So, this is what I think is happening behind the scenes and I only speculate because I don’t have inside information:  While we on the outside of USCIS work around the clock to prepare H1bs to file on March 31st, USCIS has likely already started drafting its template RFEs based on the above memo.  What will it look like?

My guess is that the template RFE will build on the notorious Level 1 and specialty occupation RFEs we saw last year updating with requests for proof of specific and non-speculative assignment for the entire 3 years we will request. Over the past few years, we have seen that the government, in its discretion, approved cases for one year only.  Now, even though I hope discretion to approve will continue, it has clear permission to deny cases because the request to prove the assignment for the entire time will not have been met.

And while the memo reiterates employer-employee relationship, we have already seen those requests. The memo solidifies and memorializes action that was policy in the making over the last couple of years.

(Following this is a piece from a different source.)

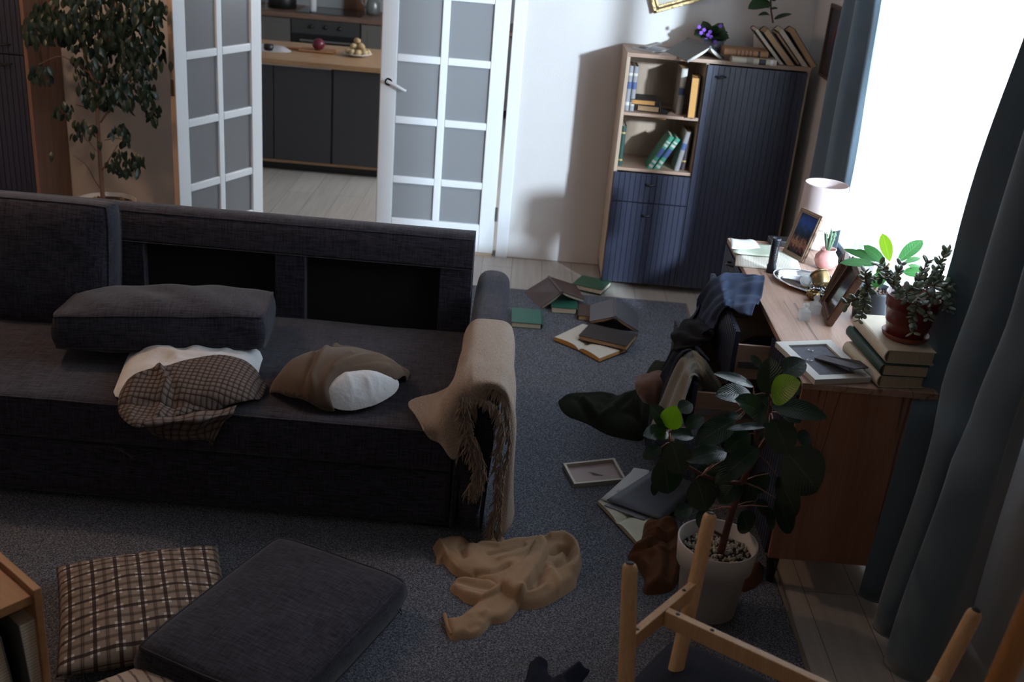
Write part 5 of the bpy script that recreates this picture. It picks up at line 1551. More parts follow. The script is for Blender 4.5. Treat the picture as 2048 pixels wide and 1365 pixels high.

Call me pessimistic but I also can envision that those very officers drafting template RFEs, are updating template denials with language from this memo.

2017 saw that no profession was above arbitrary adjudication- doctors, lawyers, architects and of course every computer related job.  2018 will fare no better.

So, if you are a lawyer preparing H1bs, particularly for consulting companies, careful consideration will be required at every step.  Even stronger teamwork with your client will be essential.

If you are an employer and not a consulting company, don’t think you are safe from questions that will be raised based on this memo.

And if you are an employee – keep your options open. The world is a big place.

In sum, the H1b visa is a victim of this administration. But the real victims will be US businesses and the very workers that the memo purports to protect. This is because H1b visas create new jobs and higher wages. Just like everything else this administration wants you to believe, the opposite of what is said is the real fact.